Up to the point at which Mary has not yet completed the novel—the point at which Victor has promised to make the monster a mate—Aldiss follows the outlines of Mary Shelley’s novel, though he alters the characters in it; thereafter, he feels free to change the course of events, as Bodenland interferes with them. Though Joe complains that his recollections of the novel were obscured by travesties of it on film, Aldiss borrows from the James Whale films Frankenstein (1931) and The Bride of Frankenstein (1935) the title of Baron Frankenstein, the details of Victor’s laboratory in the tower of a ruined castle, and the image of villagers with torches who might come to burn it, though they never do.

Frankenstein Unbound is not only a science-fiction novel but also to some extent a historical novel, as Aldiss re-creates in some critical detail the world of 1816 before he alters it with slips in time and space. In contrasting the world of 2020 with the Romantic era of the early nineteenth century and the developments between them, Aldiss shows considerable historical awareness.

Besides the innumerable film sequels, there are several forgettable novelistic sequels to Frankenstein by inconsequential authors.

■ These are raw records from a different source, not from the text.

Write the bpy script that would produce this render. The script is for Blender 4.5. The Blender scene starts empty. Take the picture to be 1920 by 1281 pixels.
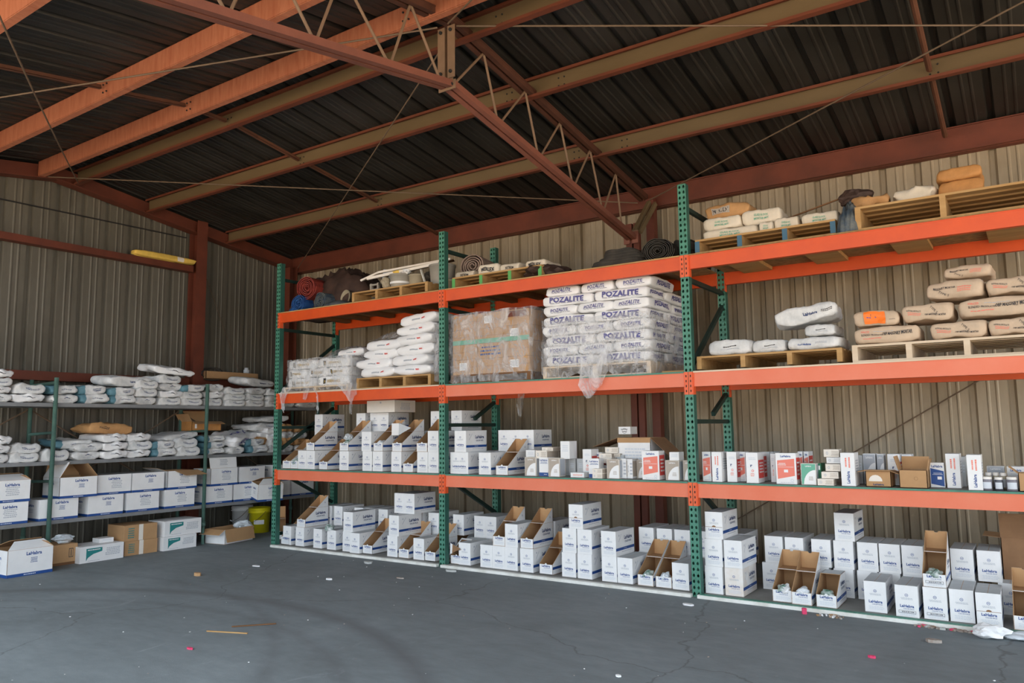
import bpy, bmesh, math, random
from mathutils import Vector, Matrix, noise
PI = math.pi
sc = bpy.context.scene
# ------------------------------------------------------------------ camera
cd = bpy.data.cameras.new('camera'); cam = bpy.data.objects.new('camera', cd)
sc.collection.objects.link(cam); sc.camera = cam
cd.sensor_width = 36.0; cd.lens = 36.0*1430.1/1920.0; cd.clip_start = .05; cd.clip_end = 300
yaw, pit, rol = .5972, .1117, -.0122
fw = Vector((-math.sin(yaw)*math.cos(pit), math.cos(yaw)*math.cos(pit), math.sin(pit)))
rt0 = Vector((math.cos(yaw), math.sin(yaw), 0)); up0 = rt0.cross(fw)
rt = math.cos(rol)*rt0 + math.sin(rol)*up0; up = -math.sin(rol)*rt0 + math.cos(rol)*up0
cam.matrix_world = Matrix(((rt.x, up.x, -fw.x, 0), (rt.y, up.y, -fw.y, 0), (rt.z, up.z, -fw.z, 1.5), (0, 0, 0, 1)))
# ------------------------------------------------------------------ daylight
w = bpy.data.worlds.new('sky'); sc.world = w; w.use_nodes = True
bgn = w.node_tree.nodes['Background']; bgn.inputs[0].default_value = (.82, .91, 1.0, 1); bgn.inputs[1].default_value = 1.75
sd = bpy.data.lights.new('sun', 'SUN'); sd.energy = 13.0; sd.angle = .009; sd.color = (1.0, .86, .68)
so = bpy.data.objects.new('sun', sd); sc.collection.objects.link(so)
so.rotation_euler = Vector((-.42, -.60, -.75)).to_track_quat('-Z', 'Y').to_euler()
sc.view_settings.view_transform = 'Standard'; sc.view_settings.look = 'None'
sc.view_settings.gamma = 1; sc.view_settings.exposure = .95; sc.view_settings.use_curve_mapping = False

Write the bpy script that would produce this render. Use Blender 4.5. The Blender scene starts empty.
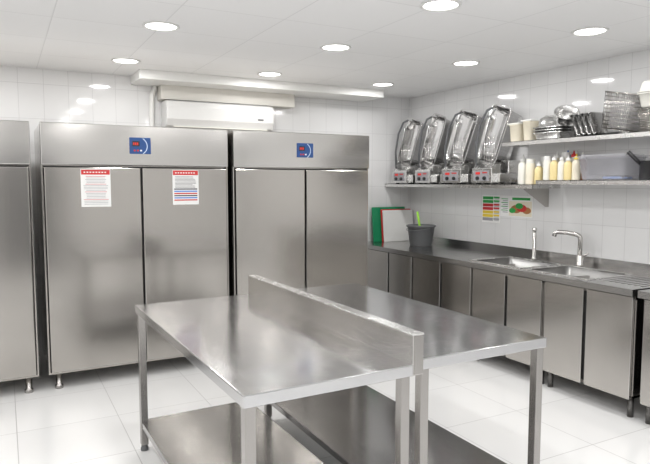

Aldiss, one of the preeminent British science-fiction writers, has not written a sequel but has entered the novel and created an alternate-universe version of it that enables him to explore in more depth the themes and meanings that Mary Shelley originally raised.

Bibliography

Aldiss, Brian W. Billion Year Spree: The True History of Science Fiction, 1973.

Hall, H. W. Review in Library Journal. XCIX (August, 1974), p. 1988.

Rogan, Helen. Review in Time. CIV (August 5, 1974), p. 84.

Shelley, Mary. Frankenstein: Or, The Modern Prometheus, 1818.